Extract every line from the records below that contains the word "part".

┄┄┄┄┄┄

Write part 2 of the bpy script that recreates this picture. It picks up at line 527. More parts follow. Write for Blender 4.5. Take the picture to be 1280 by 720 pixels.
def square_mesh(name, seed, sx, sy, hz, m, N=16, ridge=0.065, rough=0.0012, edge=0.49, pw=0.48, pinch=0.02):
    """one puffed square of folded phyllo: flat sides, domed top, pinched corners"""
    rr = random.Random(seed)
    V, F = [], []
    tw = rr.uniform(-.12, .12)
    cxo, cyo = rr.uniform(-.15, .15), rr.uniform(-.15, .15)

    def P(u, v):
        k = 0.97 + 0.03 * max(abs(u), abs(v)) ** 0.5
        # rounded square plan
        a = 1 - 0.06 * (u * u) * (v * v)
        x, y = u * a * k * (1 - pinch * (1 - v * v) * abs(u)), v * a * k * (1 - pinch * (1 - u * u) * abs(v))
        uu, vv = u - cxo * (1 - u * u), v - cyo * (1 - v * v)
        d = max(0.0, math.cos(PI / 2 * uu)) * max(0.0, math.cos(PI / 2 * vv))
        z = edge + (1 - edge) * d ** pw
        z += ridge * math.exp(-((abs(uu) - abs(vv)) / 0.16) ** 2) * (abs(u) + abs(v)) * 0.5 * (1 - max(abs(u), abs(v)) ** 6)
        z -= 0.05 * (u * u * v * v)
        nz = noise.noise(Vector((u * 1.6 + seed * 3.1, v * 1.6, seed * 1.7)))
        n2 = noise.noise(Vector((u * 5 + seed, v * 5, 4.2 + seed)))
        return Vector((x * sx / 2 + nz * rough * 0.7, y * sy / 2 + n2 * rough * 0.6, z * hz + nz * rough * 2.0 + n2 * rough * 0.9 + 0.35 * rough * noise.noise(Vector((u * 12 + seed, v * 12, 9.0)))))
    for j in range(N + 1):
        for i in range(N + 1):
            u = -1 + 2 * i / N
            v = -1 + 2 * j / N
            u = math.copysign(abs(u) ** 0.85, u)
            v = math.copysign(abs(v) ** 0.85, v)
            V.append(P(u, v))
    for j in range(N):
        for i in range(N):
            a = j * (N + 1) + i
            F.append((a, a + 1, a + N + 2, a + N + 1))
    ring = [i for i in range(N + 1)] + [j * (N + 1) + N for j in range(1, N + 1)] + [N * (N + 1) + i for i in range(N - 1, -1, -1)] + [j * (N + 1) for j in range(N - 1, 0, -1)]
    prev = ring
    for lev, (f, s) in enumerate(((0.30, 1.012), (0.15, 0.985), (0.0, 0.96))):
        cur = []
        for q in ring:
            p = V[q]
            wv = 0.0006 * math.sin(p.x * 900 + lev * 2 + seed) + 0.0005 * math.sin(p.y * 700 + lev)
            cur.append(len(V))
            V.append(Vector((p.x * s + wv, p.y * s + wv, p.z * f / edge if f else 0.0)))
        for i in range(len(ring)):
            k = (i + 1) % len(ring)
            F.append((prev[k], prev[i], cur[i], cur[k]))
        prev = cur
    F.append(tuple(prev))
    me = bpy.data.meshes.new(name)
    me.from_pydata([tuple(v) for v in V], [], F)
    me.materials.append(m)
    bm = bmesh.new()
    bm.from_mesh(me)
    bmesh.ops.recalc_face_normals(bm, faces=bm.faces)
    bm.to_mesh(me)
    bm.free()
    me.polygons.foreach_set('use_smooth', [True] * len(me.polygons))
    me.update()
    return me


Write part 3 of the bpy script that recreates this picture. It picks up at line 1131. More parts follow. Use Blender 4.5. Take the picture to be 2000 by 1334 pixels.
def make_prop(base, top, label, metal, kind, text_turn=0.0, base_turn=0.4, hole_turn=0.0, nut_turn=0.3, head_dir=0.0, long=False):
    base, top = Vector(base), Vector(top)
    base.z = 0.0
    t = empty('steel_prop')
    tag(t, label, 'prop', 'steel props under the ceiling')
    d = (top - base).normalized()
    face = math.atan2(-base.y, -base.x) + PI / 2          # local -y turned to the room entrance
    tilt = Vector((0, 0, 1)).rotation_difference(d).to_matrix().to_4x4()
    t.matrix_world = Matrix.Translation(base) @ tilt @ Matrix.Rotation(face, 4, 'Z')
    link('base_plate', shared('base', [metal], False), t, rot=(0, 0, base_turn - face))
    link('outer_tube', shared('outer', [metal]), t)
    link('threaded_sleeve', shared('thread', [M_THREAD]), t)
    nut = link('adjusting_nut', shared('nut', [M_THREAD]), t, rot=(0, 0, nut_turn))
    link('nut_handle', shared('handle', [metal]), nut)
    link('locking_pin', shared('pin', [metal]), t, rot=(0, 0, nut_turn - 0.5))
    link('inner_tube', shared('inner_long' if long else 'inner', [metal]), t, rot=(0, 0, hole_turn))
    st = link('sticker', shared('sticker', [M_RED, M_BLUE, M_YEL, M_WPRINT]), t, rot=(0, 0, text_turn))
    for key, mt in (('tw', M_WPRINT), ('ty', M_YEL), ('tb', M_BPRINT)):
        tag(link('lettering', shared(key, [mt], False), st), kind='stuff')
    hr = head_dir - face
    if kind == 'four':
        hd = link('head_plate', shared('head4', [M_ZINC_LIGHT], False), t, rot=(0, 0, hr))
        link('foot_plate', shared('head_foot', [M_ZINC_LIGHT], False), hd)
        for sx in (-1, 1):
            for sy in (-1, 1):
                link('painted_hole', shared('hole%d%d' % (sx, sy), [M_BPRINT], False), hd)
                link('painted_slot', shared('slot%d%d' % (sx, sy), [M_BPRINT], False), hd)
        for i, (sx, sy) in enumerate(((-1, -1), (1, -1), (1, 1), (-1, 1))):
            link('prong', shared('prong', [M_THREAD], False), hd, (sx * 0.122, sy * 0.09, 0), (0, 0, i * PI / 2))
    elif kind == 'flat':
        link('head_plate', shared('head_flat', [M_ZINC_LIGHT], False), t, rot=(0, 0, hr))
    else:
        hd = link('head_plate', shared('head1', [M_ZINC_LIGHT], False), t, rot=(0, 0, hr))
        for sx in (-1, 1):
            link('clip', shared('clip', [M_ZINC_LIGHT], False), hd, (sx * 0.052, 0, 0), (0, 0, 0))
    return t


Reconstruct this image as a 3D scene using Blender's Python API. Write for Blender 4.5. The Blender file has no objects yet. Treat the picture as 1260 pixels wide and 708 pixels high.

┄┄┄┄┄┄

• [FINISHED TASK]:
Write part 2 of the bpy script that recreates this picture. It picks up at line 527. More parts follow. Write for Blender 4.5. Take the picture to be 1280 by 720 pixels.
Write part 3 of the bpy script that recreates this picture. It picks up at line 1131. More parts follow. Use Blender 4.5. Take the picture to be 2000 by 1334 pixels.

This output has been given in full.